# Stated exercise:
Print the listing below from its opening line through the line holding "PI = math.pi", both ends included.

# Collected material:
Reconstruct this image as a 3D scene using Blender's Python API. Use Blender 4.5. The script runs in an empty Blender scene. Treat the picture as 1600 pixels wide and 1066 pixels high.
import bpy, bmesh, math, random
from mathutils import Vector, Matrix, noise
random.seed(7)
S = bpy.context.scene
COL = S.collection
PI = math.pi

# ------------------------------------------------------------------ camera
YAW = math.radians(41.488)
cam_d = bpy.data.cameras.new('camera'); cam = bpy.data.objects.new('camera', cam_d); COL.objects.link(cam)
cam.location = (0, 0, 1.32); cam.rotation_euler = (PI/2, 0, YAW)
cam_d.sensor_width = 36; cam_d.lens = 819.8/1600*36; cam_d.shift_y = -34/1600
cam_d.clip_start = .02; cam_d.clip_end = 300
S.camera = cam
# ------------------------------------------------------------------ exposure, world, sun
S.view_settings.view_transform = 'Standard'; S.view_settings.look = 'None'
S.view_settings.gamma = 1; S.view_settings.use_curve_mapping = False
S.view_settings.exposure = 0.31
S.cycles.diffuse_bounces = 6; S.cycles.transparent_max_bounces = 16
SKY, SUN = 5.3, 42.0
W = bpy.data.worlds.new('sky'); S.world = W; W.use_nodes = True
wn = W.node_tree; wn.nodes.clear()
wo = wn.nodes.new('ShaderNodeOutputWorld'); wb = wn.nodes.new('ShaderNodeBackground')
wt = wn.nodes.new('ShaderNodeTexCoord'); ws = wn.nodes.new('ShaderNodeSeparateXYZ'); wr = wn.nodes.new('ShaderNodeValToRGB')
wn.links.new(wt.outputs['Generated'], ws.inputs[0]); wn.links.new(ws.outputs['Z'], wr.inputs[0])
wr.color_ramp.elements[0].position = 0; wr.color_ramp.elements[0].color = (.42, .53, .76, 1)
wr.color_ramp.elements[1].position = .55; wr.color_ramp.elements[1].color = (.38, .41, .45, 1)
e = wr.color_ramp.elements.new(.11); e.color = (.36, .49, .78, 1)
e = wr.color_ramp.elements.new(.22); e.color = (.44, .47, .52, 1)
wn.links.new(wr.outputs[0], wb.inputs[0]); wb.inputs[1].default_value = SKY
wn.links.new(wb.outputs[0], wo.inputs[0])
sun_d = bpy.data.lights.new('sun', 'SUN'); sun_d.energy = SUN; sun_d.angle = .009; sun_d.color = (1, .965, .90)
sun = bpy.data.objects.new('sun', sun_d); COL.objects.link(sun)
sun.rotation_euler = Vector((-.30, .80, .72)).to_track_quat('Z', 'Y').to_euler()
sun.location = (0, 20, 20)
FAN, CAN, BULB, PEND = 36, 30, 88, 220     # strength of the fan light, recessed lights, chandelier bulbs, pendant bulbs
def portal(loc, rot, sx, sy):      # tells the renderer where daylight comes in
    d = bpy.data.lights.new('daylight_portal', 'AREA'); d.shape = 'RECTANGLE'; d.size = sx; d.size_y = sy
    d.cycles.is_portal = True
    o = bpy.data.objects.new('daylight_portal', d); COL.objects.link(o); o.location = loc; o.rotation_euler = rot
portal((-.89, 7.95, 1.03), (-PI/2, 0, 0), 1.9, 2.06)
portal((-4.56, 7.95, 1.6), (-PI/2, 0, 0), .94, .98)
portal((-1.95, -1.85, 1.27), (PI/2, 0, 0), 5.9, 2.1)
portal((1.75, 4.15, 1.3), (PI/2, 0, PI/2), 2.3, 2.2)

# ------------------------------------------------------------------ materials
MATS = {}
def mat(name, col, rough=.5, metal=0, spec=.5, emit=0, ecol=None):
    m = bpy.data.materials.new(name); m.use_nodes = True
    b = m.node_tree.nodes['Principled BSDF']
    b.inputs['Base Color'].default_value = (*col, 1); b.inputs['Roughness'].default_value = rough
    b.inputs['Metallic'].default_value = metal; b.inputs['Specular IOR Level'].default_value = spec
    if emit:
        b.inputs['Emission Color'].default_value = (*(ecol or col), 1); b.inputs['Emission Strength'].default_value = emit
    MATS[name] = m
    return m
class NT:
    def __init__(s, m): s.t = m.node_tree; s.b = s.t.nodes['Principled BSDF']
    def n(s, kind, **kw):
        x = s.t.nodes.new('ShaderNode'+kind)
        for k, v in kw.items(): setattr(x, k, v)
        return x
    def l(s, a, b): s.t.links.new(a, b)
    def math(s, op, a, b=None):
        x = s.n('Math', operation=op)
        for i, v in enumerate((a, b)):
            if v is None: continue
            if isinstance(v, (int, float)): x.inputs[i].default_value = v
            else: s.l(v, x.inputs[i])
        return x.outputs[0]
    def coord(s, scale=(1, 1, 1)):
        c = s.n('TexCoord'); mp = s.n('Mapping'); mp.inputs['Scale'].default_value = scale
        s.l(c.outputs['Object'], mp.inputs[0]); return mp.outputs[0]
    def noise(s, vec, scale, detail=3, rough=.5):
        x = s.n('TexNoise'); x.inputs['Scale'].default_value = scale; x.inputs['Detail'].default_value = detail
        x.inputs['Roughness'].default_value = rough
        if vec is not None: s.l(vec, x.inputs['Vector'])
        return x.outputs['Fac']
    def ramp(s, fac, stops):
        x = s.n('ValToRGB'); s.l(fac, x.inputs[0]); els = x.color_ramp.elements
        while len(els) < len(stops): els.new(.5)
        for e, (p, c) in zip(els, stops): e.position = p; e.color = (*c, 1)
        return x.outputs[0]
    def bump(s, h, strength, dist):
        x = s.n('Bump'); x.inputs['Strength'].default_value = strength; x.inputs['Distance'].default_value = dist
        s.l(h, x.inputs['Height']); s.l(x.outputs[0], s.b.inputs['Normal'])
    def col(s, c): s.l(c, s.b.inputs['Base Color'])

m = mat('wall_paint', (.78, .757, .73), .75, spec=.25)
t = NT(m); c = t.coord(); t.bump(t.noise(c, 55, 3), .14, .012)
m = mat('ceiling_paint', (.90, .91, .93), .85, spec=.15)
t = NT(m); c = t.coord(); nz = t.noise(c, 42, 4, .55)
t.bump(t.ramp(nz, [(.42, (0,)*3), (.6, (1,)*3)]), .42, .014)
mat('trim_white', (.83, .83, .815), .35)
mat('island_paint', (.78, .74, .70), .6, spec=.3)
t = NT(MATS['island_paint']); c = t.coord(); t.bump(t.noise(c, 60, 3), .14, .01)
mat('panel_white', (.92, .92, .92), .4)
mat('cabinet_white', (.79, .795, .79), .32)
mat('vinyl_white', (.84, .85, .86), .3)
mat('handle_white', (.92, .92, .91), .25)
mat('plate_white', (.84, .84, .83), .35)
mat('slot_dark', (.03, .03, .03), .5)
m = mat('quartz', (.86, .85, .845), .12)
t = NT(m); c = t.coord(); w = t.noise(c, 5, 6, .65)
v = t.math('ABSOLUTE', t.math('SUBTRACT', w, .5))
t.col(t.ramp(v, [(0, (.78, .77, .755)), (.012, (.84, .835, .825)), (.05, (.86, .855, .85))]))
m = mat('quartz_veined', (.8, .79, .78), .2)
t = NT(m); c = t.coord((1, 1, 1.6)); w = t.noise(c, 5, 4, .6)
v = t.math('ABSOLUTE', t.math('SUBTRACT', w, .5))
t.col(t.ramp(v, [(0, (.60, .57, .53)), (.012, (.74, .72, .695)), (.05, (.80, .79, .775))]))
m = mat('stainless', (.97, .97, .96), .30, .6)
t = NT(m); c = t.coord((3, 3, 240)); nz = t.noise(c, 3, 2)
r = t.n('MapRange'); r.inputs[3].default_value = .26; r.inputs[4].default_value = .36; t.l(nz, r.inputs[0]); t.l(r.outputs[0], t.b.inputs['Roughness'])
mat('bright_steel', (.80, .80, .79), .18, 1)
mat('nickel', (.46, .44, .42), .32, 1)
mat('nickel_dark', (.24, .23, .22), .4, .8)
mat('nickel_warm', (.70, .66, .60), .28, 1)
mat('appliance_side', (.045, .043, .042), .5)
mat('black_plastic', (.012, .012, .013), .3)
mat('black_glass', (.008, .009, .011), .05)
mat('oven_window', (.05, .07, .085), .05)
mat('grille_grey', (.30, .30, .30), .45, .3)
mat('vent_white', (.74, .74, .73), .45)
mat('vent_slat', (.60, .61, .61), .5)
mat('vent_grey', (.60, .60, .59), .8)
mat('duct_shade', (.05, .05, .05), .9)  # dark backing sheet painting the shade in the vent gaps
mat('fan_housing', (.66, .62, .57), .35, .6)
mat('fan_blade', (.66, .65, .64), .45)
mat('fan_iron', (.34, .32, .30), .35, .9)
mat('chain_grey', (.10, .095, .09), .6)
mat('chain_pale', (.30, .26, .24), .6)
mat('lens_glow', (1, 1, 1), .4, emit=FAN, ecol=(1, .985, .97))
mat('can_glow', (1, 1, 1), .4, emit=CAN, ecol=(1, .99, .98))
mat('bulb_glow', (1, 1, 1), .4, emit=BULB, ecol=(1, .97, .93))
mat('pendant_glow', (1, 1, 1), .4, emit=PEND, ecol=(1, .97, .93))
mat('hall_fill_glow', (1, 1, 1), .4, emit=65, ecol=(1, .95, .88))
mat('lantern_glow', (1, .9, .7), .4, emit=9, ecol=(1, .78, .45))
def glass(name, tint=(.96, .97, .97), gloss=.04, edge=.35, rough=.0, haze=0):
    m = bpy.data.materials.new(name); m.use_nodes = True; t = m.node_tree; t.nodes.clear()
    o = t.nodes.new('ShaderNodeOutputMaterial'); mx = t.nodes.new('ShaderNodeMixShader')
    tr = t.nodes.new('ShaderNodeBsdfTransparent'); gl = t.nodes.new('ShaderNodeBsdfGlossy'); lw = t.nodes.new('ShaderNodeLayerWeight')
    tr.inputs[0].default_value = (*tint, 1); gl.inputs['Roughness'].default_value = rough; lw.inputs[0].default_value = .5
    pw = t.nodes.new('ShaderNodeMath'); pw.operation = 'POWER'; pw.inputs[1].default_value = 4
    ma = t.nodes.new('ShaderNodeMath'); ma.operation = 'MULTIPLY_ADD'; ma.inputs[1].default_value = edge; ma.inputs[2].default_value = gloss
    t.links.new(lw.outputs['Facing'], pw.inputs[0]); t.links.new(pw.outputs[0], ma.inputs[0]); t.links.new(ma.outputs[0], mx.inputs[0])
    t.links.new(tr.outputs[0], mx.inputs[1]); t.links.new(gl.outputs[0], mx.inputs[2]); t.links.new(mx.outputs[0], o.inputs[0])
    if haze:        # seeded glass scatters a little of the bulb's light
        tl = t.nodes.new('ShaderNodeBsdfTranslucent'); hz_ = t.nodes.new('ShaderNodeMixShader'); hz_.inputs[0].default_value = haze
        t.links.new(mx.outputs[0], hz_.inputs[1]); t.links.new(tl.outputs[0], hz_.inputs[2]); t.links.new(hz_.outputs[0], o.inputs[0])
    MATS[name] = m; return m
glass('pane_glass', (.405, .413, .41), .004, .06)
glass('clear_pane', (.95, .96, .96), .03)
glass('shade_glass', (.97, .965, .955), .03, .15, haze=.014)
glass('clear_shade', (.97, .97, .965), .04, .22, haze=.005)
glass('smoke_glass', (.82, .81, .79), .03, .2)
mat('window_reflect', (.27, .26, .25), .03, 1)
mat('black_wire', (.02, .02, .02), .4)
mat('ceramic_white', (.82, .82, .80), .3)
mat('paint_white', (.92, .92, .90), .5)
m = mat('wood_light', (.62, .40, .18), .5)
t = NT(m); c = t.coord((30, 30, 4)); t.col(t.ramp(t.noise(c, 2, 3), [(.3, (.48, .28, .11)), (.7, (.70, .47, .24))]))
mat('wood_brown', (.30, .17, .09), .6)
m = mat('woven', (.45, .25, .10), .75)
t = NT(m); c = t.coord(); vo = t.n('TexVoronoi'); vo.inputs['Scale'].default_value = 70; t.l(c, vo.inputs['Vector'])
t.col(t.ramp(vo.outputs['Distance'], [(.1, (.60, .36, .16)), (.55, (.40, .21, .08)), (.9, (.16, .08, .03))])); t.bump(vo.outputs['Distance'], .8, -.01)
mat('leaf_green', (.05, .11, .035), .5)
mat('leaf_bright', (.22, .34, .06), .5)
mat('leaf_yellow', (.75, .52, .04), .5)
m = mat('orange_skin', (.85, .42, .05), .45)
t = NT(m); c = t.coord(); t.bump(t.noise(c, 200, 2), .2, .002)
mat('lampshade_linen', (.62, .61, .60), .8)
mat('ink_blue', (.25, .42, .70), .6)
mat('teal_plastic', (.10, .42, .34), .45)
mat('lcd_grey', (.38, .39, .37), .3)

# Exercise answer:
Reconstruct this image as a 3D scene using Blender's Python API. Use Blender 4.5. The script runs in an empty Blender scene. Treat the picture as 1600 pixels wide and 1066 pixels high.
import bpy, bmesh, math, random
from mathutils import Vector, Matrix, noise
random.seed(7)
S = bpy.context.scene
COL = S.collection
PI = math.pi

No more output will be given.